Conservatives Global, March 23rd, Professor Robert Tombs
Professor Robert Tombs is a Fellow of the Centre for Brexit Policy. This is the preface of our launch document.
The great liberal historian H.A.L Fisher is supposed to have concluded that history was no more than “one damned thing after another.” Or, more elegantly, that it was governed by “the play of the contingent and the unforeseen.” Few of us are wholly satisfied by such thin gruel: we want, especially when trying to understand great public events, to think that history has a meaning, and that things happen for deeper reasons than the ambitions or errors of individual politicians and officials, or slogans on the sides of buses. Few arguments are more powerful than those that confidently enlist the forces of history on their side: thus, Brexit is wrong because a united Europe is inevitable; or Brexit is right because our ancient political culture makes Brussels power unacceptable.
European federalism has always made use of deterministic historical argument.
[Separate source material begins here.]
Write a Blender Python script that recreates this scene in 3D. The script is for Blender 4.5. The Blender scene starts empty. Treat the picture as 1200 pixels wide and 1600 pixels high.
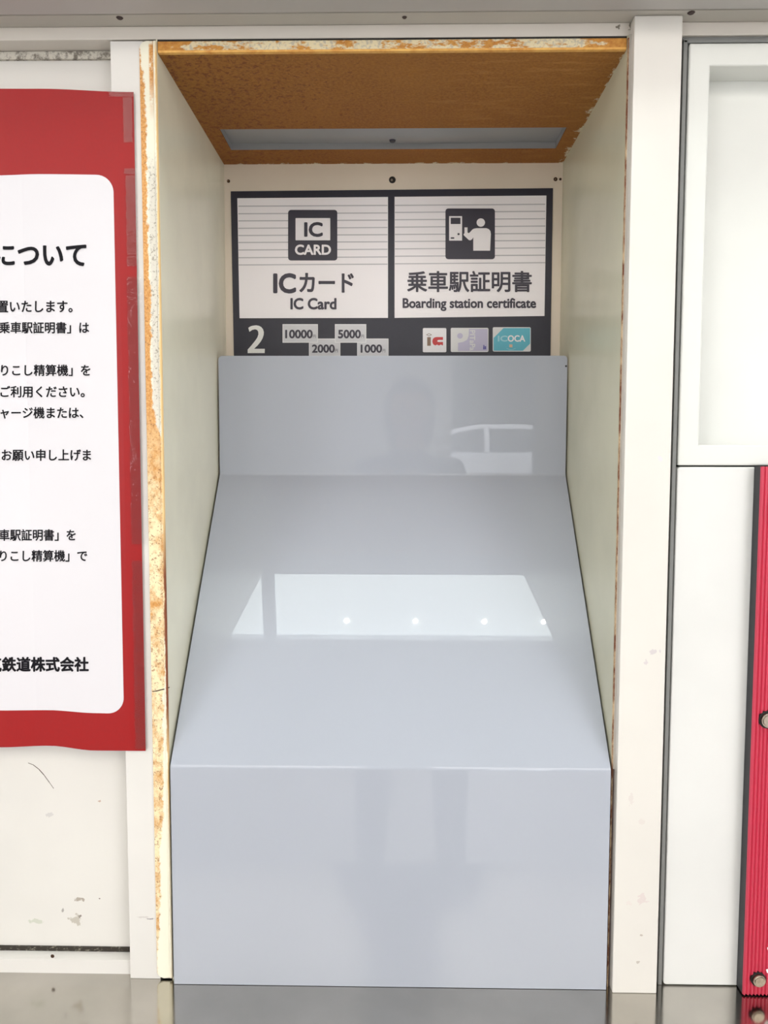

Integration was the wave of the future, hence those who opposed it were “nostalgic” for a dead past, and had to be educated by their enlightened leaders to embrace the inevitable: “We have made Europe”, wrote a leading French politician; “now we have to make Europeans.”
We should be wary of this kind of historical determinism, whoever uses it, for it seeks to constrain our choices by telling us that only one future is conceivable. It also, as we have seen, tends to polarize and envenom political debate.
So let us try to get away from competing pseudo-histories and attempt a rational analysis. In trying to decide how Brexit fits into history, we are really asking two slightly different questions which have considerably different answers. First, why did the UK leave the EU? Second, why did the UK leave the EU in 2016-19? The first question may indeed involve long-term developments, even going back centuries. The second will bring in “the play of the contingent”, even the slogan on the bus. Both questions are relevant, indeed indispensable, for trying to understand what has happened.